Merits as to the costs order
- [21]With regard to the order for costs, there is a statutory power to order costs of up to $2,000 in circumstances where an application is dismissed on this ground: s 270(3) of the Act. On the face of it, the adjudicator has approached the exercise of discretion under that section on a proper basis. Again, the principal basis upon which this order was challenged by the applicants was that costs had not been properly incurred in resisting the application, and therefore the respondent had no real liability to costs, and therefore it was not appropriate to make an order for costs.

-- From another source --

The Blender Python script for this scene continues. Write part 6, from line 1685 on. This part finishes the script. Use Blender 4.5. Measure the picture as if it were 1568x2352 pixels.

- [22]It is unnecessary to determine whether there is any substance in this argument, and the submissions advanced on the part of the applicants. I am not specifically deciding that there was no substance in any of those submissions. They do, however, appear to me not to be substantial. Insofar as there was any deficiency in relation to the operation of the Act and regulation governing bodies corporate, the adjudicator was in a good position to decide that, and his decision in that respect is not obviously wrong.
- [23]The applicants also relied on the Queensland Law Society Act 1952, and submitted that there had been failure to enter into a proper costs agreement under the Act. That may well be the case, but that Act does not prohibit solicitors from recovering costs if there is no costs agreement. Section 48I(1) of that Act provides that in the absence of a costs agreement the solicitor is only entitled to recover scale costs, or if there is no applicable scale, reasonable costs.[7] There is, as far as I know, no applicable scale for costs associated with resisting an application to an adjudicator under the Act. The adjudicator determined in this case that the amount claimed by the body corporate was reasonable in the circumstances. In these circumstances, the finding that the costs were reasonable on the face of it means that they are recoverable as far as the Queensland Law Society Act is concerned. The submission of the applicants to the contrary in relation to that Act is therefore unpersuasive.
- [24]There is also the consideration that the order was for an amount of only $2,000, so there will be no great injustice to the applicants if they have by their dilatory pursuit of their rights lost the opportunity to challenge successfully an order that that sum be paid, particularly in circumstances where there seems to be no reason to doubt that the respondent has been put to expense,[8] and no doubt trouble, by the application to the adjudicator.
- [25]In all the circumstances, in my opinion this is clearly not a case where it is appropriate to exercise the discretion to allow an extension of time within which to appeal. The applicants initially chose to protect their position by a process other than appeal, which is not a good reason to delay appealing. They were well aware of their rights to appeal and the time within which to appeal as soon as they were aware of the decision. Even once other avenues were unsuccessful, there was no prompt attempt to pursue any appeal. The position of the applicants is unmeritorious, and there appears to be no compelling reason to think that any real injustice has been done by the adjudicator’s orders in this matter. Without deciding that there is no merit in anything in a technical sense in any of the submissions made on the part of the applicants, the prospects on appeal are unpromising.
- [26]Overall, in my opinion there is no good reason to allow the applicants now to pursue rights of appeal which could have been but were not pursued in a timely way. Accordingly, the application for an extension of time within which to appeal is dismissed. The appeal is struck out. I order the applicants to pay the respondent’s costs of and incidental to the application, and the appeal, to be assessed. That does not involve any finding or determination as to whether any and what costs have been validly incurred, but it seems highly likely that there will have been at least some costs validly incurred, and there is no good reason why the applicants should not pay them.
Footnotes
[1] Cf. Tyler v Custom Credit Corporation Ltd [2000] QCA 178 at [5].
[2] Civil Procedure Queensland para [r 748.5] and cases there cited; R v Nguyen [2001] QCA 144.
[3] These costs were claimed not as costs in the proceedings but as a debt payable under the by-laws then in force, and hence on a solicitor and client basis.
[4] Casey v Quabba & Anor [2006] QCA 187.
[5] See for example R v Fatnowna [1999] QCA 456 at [7], [16].
[6] I am not at all sure that the Court is not being asked to give what is in substance an advisory opinion on these matters.
[7] Subsection (1)(c) speaks of reasonable costs assessed by a tribunal costs assessor, no doubt because of the mechanism for resolving disputes as to quantum of costs established by the Act. But it is clear from the scheme of the Act as a whole that assessment by such an assessor is not a prerequisite to the determination of reasonable costs; for example, costs which are reasonable can be sued for in the absence of such an assessment if the assessment process is not activated by the client.
[8] Or at least someone has been put to expense in defending the position of the respondent.